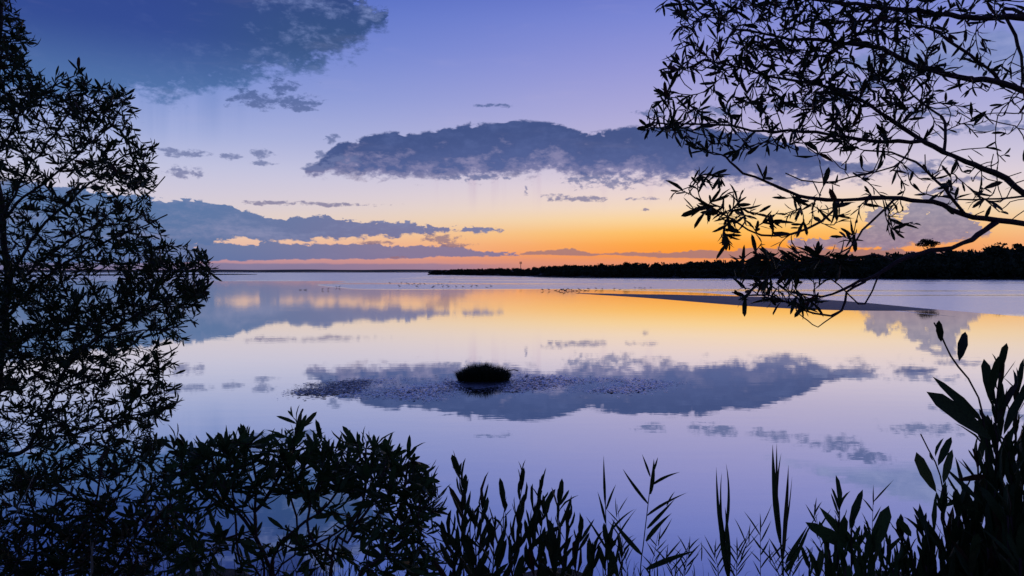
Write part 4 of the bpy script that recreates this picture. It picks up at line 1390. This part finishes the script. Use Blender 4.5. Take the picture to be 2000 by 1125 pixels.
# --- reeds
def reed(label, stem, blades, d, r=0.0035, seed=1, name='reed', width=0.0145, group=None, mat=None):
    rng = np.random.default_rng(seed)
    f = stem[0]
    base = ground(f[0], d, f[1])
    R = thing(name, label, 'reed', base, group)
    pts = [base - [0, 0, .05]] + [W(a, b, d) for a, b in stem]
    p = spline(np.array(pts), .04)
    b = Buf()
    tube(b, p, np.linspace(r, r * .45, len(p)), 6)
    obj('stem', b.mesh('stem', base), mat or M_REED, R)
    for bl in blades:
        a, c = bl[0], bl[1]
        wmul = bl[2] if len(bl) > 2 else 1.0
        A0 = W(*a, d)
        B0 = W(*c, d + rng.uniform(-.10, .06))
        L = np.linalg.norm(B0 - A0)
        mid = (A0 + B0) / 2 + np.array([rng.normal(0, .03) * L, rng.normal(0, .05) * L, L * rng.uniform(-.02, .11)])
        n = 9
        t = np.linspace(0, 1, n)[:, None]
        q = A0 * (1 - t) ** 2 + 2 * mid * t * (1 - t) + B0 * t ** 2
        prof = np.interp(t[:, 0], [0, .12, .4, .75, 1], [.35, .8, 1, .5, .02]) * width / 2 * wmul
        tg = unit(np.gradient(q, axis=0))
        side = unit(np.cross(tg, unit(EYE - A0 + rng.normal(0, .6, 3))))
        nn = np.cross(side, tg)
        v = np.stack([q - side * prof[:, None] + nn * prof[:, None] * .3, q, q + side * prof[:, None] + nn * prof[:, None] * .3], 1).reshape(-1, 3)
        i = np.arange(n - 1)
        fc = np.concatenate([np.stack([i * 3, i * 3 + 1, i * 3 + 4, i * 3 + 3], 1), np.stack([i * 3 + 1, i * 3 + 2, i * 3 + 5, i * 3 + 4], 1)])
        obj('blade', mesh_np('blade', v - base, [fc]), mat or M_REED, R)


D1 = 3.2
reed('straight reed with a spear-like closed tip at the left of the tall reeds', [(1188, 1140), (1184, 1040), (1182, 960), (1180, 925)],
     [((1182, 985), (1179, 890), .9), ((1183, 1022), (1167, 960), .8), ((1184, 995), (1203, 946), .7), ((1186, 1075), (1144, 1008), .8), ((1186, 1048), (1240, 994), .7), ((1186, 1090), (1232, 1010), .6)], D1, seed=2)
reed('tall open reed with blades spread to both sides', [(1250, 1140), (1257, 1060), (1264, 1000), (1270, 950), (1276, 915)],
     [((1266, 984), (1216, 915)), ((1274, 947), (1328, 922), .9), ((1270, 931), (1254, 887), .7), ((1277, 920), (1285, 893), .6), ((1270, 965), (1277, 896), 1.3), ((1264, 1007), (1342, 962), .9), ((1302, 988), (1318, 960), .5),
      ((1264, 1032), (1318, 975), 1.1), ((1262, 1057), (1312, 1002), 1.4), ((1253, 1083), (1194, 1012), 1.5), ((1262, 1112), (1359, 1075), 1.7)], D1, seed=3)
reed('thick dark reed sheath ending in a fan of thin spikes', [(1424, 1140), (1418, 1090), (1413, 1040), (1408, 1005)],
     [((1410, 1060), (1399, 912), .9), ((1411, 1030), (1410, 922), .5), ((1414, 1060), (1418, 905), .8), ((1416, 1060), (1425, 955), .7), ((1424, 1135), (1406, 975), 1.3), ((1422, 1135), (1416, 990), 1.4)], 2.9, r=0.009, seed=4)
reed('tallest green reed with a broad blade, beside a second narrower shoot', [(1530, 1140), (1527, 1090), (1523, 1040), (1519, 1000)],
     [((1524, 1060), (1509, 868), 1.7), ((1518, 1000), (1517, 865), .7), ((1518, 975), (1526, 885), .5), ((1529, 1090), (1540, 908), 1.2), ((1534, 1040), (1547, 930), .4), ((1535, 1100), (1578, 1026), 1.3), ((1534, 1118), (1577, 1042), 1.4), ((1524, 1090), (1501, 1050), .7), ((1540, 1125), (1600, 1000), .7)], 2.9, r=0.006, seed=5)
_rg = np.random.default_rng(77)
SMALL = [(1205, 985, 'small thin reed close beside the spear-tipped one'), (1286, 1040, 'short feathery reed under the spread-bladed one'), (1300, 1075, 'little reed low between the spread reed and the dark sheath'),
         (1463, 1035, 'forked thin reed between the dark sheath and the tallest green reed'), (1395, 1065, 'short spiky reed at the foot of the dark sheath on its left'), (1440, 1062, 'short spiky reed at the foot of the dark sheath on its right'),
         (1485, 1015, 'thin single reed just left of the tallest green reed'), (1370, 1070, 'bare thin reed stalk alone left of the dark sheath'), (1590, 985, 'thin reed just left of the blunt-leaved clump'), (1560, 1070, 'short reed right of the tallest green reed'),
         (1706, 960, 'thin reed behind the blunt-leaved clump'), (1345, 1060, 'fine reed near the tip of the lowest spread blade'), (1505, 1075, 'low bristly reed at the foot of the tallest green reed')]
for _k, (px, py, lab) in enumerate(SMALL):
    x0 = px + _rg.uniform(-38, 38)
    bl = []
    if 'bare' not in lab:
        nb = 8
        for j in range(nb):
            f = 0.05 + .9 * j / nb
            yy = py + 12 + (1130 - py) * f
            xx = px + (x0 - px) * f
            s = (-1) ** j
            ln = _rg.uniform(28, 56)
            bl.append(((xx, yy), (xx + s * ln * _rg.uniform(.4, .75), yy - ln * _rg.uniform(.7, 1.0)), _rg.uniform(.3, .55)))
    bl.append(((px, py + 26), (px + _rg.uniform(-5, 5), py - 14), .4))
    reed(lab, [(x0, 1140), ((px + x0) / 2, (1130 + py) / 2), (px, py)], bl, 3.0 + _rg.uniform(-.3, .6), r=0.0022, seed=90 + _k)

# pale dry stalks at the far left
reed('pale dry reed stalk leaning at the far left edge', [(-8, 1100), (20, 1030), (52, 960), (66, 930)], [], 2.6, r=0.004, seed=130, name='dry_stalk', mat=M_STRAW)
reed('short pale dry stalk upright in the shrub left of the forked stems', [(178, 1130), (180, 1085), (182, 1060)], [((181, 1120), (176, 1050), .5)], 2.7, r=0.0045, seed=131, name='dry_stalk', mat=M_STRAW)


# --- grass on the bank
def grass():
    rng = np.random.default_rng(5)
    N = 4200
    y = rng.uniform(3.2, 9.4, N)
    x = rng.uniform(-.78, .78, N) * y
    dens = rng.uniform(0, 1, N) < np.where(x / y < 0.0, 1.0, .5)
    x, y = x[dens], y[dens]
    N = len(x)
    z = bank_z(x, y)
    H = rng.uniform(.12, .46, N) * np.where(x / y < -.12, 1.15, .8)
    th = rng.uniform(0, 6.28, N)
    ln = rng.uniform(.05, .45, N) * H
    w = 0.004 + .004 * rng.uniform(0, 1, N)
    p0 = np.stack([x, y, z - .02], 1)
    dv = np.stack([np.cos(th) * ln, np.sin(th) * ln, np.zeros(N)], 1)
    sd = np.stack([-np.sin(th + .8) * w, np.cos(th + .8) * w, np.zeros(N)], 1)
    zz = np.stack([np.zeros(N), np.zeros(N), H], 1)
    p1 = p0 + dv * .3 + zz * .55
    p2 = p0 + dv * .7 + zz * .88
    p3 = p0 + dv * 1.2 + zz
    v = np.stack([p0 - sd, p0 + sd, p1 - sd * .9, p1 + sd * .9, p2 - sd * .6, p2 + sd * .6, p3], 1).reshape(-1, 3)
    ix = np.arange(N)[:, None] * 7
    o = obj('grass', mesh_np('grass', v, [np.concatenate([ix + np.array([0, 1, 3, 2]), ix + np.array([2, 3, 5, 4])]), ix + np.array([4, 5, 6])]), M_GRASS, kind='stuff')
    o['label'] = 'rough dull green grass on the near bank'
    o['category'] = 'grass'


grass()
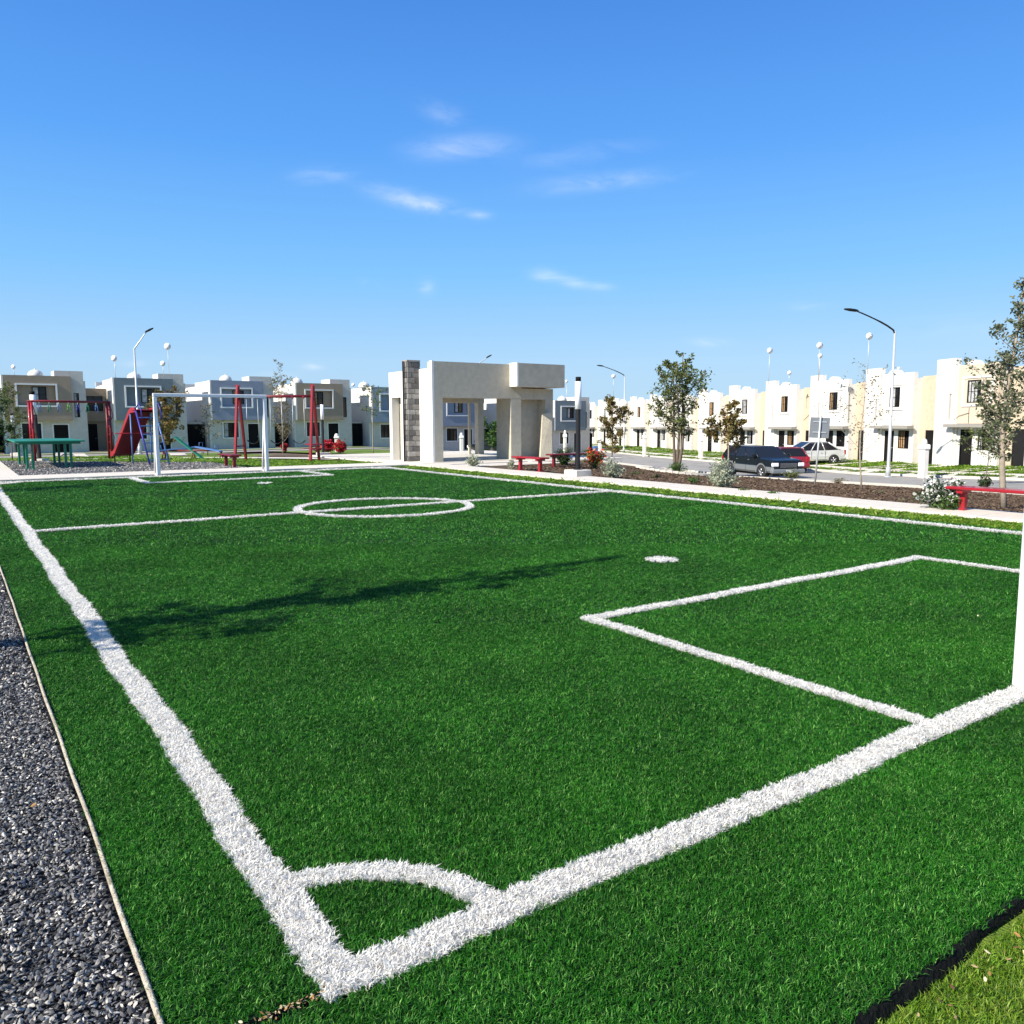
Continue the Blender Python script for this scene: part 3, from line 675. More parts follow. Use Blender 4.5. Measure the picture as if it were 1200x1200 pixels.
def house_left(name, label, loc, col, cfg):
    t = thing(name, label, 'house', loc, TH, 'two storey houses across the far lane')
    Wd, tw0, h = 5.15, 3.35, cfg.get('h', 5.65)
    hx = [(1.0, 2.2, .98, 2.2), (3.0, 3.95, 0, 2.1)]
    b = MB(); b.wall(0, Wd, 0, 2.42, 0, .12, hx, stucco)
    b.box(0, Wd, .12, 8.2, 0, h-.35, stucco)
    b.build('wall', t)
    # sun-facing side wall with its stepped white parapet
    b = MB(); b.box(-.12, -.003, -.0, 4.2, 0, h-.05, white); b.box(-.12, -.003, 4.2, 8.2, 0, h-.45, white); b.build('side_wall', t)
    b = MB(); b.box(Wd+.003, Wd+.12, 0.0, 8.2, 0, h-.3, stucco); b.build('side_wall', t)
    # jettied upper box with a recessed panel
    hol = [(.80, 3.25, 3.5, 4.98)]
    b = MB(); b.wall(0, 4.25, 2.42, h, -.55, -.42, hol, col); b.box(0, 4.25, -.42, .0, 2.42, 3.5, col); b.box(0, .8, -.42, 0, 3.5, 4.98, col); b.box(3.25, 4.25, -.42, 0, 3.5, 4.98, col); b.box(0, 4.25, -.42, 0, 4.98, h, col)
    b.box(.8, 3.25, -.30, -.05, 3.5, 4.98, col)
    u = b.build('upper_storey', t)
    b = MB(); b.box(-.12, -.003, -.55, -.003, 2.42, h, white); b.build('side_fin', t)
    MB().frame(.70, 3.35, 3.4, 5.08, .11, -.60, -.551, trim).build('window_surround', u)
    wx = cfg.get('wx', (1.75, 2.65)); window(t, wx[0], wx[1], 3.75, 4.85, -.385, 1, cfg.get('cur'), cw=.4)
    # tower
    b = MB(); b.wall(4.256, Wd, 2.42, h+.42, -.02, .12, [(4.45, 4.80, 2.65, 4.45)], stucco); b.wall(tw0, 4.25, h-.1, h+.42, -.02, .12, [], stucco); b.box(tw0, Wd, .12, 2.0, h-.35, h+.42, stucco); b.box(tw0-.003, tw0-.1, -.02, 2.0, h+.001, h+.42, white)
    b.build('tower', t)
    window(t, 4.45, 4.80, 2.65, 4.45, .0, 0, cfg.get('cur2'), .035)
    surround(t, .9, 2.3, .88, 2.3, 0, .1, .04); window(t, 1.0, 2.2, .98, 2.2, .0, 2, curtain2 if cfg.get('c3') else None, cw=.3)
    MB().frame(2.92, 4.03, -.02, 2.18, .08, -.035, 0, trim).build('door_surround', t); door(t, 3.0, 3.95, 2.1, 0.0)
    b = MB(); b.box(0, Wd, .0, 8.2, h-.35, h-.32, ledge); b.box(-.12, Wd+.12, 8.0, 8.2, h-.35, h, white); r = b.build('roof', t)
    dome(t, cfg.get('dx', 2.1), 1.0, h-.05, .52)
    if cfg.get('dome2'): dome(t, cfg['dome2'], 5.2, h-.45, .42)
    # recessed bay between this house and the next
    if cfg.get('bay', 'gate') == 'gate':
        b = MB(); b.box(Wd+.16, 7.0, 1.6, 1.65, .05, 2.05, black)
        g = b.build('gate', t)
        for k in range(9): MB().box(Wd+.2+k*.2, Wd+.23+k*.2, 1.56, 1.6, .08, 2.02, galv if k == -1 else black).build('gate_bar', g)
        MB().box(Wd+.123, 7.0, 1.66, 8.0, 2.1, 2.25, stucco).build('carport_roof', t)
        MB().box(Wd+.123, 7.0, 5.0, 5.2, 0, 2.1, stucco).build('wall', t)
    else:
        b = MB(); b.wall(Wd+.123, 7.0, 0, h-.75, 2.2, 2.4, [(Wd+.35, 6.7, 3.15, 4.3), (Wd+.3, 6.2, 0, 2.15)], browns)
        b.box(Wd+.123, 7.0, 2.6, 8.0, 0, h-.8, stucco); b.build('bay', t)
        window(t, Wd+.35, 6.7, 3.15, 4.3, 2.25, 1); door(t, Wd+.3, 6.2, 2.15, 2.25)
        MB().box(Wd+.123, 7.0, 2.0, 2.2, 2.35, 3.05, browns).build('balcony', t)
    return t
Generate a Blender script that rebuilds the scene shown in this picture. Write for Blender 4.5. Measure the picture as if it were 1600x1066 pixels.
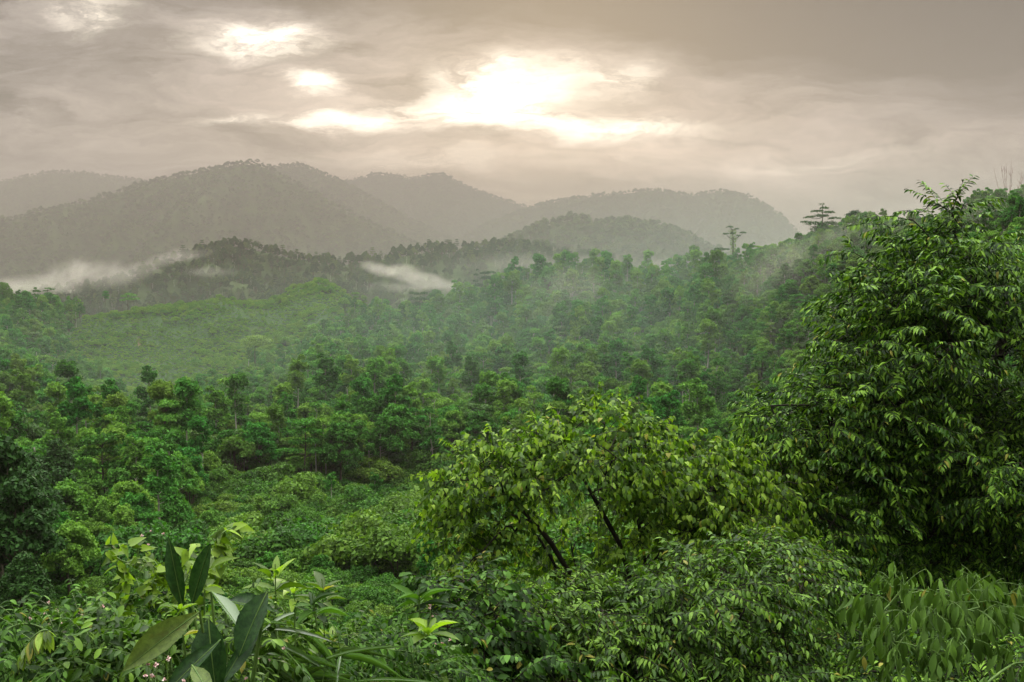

= = = =

[Work instructions]:
Gather up every line in the data above that contains the word "pixels", copying each one.

[Exercise output]:
Write part 4 of the bpy script that recreates this picture. It picks up at line 1390. This part finishes the script. Use Blender 4.5. Take the picture to be 2000 by 1125 pixels.
Continue the Blender Python script for this scene: part 3, from line 675. More parts follow. Use Blender 4.5. Measure the picture as if it were 1200x1200 pixels.
Generate a Blender script that rebuilds the scene shown in this picture. Write for Blender 4.5. Measure the picture as if it were 1600x1066 pixels.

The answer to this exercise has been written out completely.